Tuesday, May 19, 2015

[Archive] LITERAL ADDICTION's Review of The Shadow Throne

Django Wexler graduated from Carnegie Mellon University in Pittsburgh with degrees in creative writing and computer science, and worked for the university in artificial intelligence research. Eventually he migrated to Microsoft in Seattle, where he now lives with two cats and a teetering mountain of books. When not writing, he wrangles computers, paints tiny soldiers, and plays games of all sorts.

The Shadow Throne

Anyone can plot a coup or fire an assassin’s bullet. But in a world of muskets and magic, it takes considerably more to seize the throne.

The ailing King of the Vordan lies on his deathbed. When he dies, his daughter, Raesinia Orboan, will become the first Queen Regnant in centuries—and a ripe target for the ambitious men who seek to control her. The most dangerous of these is Duke Orlanko, Minister of Information and master of the secret police. Having meticulously silenced his adversaries through intimidation, imprisonment, and execution, Orlanko is the most feared man in the kingdom.

And he knows an arcane secret that puts Raesinia completely at his mercy.

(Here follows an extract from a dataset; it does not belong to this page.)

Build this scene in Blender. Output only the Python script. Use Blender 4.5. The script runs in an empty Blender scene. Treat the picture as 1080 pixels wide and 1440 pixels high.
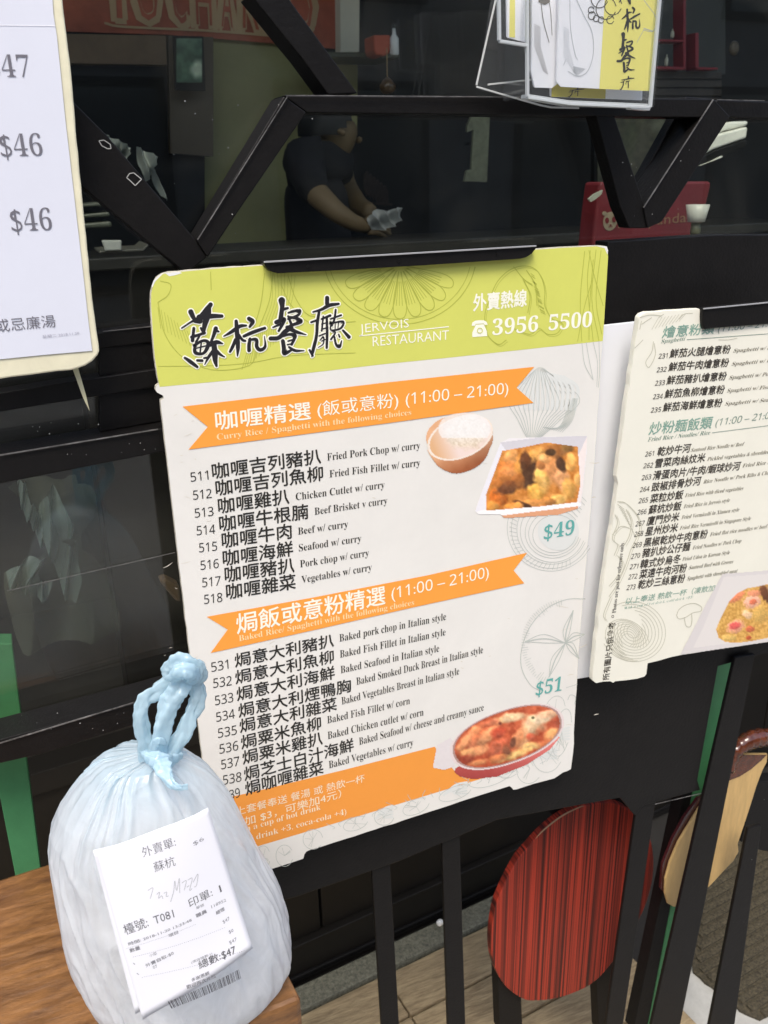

Exposure would mean ruin, but Raesinia is determined to find a way to break herself—and her country—out of Orlanko’s iron grip. She finds unlikely allies in the returning war hero Janus bet Vhalnich, fresh from a brilliant campaign in the colony of Khandar, and his loyal deputies, Captain Marcus d’Ivoire and Lieutenant Winter Ihernglass.

As Marcus and Winter struggle to find their places in the home they never thought they would see again, they help Janus and Raesinia set in motion events that could free Vordan from Orlanko’s influence—at the price of throwing the nation into chaos. But with the people suffering under the Duke’s tyranny, they intend to protect the kingdom with every power they can command, earthly or otherwise.

Our Review, by LITERAL ADDICTION's Scholastic Siren - Sara (edited by Chelle):
*Copy gifted in exchange for an honest review

This is the second book of Django Wexler's Shadow Campaign series and was a new read for me and LITERAL ADDICTION.

The genre is Flintlock Fantasy, but I would have just called it fantasy. The world building is wonderful! There are four main POV characters, all with intersecting storylines. Wexler plots beautifully, and there is no confusion as to whom is speaking or where you are. The story is full of court intrigue and interpersonal relationships. Big plot lines dealing with the major story arc, and secondary plotlines with characters you really come to care about.

I did not read The Thousand Names, book one in the series, but I did not feel lost, nor did I feel like I was missing anything. The book stands well on its own.